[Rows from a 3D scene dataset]
========================

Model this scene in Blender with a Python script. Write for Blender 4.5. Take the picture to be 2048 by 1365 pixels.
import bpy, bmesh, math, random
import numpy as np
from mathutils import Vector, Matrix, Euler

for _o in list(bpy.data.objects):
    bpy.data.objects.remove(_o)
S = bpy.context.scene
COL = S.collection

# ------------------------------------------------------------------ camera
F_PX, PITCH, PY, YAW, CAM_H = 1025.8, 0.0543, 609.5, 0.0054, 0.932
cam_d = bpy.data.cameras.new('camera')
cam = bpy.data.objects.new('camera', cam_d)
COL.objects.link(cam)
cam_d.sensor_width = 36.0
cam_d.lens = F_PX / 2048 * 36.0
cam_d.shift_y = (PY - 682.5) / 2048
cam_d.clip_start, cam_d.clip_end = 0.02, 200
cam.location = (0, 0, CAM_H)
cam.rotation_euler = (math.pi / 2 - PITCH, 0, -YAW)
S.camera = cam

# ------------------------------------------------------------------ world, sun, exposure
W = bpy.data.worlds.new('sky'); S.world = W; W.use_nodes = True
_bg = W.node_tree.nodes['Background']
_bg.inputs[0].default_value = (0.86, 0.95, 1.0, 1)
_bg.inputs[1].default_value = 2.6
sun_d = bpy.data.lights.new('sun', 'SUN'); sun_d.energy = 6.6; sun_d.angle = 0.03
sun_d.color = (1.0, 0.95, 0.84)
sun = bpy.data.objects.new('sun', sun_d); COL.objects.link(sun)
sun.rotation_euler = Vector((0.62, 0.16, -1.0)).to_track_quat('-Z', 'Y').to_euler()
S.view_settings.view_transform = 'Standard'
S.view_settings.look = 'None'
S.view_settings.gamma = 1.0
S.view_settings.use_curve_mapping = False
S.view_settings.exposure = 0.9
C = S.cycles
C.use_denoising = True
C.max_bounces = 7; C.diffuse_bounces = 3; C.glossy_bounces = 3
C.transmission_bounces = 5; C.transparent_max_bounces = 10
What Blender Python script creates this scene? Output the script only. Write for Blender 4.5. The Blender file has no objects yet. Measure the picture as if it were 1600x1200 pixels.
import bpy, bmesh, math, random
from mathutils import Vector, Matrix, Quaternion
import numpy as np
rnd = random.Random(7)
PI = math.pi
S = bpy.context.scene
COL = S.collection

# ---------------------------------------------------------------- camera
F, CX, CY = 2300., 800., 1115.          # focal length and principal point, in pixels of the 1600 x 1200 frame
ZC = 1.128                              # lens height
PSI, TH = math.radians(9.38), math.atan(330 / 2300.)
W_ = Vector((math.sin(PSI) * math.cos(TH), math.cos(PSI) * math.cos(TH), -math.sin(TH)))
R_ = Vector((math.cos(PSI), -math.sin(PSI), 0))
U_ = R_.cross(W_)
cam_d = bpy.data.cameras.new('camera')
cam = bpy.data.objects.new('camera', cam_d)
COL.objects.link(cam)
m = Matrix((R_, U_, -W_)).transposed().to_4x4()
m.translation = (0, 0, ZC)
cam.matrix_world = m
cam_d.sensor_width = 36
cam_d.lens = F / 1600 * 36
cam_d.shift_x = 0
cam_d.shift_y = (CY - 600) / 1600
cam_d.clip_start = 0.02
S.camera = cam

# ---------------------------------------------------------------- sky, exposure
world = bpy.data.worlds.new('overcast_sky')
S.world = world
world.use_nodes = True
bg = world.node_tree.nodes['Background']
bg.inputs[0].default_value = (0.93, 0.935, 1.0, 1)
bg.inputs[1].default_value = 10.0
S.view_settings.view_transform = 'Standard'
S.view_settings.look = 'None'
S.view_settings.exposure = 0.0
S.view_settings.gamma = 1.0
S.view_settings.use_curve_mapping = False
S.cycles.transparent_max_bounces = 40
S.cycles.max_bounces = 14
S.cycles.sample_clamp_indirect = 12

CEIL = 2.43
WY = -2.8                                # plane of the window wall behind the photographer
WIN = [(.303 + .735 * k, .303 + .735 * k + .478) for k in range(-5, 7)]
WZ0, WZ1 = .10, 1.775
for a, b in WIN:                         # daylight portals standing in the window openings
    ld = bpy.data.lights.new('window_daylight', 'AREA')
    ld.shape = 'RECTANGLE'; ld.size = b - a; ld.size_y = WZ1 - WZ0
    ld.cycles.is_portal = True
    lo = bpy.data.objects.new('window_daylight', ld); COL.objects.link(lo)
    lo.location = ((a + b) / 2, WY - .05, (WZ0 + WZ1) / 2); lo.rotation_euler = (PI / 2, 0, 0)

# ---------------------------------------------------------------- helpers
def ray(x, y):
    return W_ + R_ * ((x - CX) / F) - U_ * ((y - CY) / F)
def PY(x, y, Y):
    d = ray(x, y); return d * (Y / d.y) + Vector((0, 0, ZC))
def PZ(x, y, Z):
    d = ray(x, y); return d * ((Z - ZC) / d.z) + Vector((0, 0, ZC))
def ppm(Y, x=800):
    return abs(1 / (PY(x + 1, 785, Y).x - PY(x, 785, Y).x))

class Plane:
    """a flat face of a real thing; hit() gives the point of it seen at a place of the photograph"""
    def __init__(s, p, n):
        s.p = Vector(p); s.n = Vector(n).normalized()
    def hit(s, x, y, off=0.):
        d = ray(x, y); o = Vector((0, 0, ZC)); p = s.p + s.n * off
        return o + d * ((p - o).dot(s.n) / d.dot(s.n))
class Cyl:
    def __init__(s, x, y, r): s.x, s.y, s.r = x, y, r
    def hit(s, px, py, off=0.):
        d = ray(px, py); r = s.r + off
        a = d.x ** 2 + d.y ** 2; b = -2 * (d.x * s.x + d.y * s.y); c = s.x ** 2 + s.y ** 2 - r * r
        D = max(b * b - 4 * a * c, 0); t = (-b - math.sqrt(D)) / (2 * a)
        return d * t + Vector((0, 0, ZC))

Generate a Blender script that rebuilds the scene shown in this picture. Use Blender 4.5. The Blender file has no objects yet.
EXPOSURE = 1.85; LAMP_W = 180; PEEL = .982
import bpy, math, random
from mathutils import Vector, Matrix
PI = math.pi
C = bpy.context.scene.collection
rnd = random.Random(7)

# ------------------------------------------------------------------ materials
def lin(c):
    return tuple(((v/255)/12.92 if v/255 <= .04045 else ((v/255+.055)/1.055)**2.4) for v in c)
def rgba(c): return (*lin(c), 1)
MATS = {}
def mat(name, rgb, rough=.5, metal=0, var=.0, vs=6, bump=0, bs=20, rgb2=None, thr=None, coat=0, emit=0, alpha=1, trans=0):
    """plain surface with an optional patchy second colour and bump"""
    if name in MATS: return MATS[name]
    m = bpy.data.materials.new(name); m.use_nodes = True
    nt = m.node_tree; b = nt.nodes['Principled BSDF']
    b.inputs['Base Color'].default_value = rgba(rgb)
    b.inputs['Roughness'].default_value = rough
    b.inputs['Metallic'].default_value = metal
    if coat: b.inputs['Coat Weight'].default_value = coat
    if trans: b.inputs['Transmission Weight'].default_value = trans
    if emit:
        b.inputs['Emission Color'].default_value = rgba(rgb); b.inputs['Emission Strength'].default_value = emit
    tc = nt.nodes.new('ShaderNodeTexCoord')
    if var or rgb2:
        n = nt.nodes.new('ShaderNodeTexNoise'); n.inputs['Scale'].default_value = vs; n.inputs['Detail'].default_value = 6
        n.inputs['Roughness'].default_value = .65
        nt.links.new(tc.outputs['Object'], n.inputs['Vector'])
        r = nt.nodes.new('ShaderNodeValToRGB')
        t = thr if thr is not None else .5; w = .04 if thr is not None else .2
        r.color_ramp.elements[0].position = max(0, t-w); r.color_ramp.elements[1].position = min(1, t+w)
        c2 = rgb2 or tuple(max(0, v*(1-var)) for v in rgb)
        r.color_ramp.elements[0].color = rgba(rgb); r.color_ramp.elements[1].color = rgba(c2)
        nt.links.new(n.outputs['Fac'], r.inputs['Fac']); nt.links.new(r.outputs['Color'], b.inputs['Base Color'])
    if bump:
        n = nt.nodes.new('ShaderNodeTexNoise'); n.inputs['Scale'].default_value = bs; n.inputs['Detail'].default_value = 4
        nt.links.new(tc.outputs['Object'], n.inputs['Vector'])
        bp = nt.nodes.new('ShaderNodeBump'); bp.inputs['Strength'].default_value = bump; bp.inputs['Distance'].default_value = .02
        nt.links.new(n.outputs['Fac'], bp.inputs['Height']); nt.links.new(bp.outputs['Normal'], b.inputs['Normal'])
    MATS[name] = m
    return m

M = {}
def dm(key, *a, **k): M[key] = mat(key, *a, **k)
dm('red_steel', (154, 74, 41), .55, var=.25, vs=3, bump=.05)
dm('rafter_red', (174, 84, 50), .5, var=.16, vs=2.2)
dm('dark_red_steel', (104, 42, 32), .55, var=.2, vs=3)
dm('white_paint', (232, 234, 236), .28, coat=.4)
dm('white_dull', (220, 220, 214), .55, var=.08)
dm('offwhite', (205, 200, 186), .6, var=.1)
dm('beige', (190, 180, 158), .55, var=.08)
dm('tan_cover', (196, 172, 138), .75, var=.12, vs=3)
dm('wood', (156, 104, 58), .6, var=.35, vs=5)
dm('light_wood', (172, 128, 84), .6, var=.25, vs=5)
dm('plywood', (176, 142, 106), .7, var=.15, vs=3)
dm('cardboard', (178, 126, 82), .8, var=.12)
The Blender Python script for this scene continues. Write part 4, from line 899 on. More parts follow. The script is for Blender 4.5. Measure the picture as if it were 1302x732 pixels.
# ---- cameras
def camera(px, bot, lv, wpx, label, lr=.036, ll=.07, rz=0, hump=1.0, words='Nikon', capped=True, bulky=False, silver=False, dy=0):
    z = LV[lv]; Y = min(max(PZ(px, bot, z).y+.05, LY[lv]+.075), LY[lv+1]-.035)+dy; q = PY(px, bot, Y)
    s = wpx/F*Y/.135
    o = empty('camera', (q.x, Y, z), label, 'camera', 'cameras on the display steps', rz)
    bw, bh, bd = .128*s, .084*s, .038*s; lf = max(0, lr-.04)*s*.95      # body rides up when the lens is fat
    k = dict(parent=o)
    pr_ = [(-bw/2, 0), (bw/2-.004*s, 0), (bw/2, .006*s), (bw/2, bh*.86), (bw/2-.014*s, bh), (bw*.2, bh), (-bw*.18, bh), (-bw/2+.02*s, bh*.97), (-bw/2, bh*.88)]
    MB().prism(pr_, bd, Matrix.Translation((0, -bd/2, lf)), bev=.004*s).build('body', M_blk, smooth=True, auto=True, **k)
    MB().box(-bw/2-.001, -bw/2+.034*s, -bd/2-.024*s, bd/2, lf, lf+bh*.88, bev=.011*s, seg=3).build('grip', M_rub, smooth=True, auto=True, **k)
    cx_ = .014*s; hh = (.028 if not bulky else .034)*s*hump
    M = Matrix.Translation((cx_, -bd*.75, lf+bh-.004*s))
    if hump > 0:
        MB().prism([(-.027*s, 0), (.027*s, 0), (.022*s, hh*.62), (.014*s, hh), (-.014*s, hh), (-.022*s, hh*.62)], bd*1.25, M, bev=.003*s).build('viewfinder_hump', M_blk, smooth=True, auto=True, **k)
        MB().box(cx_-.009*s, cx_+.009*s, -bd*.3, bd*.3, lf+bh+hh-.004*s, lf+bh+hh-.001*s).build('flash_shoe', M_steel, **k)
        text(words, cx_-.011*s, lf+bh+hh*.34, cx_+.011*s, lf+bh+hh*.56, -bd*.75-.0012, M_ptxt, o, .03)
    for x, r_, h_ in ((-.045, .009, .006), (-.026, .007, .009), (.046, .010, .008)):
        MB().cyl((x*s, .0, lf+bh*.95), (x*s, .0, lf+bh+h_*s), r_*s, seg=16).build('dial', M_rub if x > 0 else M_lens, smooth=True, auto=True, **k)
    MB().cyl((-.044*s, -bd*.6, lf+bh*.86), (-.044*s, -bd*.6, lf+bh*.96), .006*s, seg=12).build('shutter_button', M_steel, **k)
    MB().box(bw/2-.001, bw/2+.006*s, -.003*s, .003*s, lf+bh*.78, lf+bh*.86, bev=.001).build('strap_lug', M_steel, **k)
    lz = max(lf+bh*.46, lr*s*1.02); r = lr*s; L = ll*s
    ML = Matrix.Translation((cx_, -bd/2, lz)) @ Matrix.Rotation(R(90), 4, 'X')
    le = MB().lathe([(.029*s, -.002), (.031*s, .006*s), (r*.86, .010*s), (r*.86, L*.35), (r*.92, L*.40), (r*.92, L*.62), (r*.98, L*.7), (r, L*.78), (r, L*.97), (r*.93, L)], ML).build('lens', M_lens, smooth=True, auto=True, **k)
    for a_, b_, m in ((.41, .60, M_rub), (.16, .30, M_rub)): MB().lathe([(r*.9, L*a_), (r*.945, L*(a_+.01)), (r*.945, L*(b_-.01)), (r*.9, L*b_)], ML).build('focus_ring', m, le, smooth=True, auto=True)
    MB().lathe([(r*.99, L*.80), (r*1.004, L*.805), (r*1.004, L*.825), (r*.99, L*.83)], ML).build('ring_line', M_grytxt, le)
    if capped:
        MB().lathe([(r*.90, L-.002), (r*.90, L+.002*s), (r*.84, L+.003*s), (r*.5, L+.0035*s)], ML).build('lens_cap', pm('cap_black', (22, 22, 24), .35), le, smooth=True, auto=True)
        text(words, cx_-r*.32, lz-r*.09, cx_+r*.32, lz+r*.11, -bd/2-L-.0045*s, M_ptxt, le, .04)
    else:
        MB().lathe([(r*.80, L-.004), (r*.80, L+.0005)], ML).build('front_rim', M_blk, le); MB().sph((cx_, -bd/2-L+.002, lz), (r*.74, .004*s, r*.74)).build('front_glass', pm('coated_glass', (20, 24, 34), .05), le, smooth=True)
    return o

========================

• [Problem description]:
Emit, unaltered, the lines from the top of the listing down through the line that holds "from mathutils import Vector, Matrix, Euler"; emit nothing else.

• [Exercise result]:
Model this scene in Blender with a Python script. Write for Blender 4.5. Take the picture to be 2048 by 1365 pixels.
import bpy, bmesh, math, random
import numpy as np
from mathutils import Vector, Matrix, Euler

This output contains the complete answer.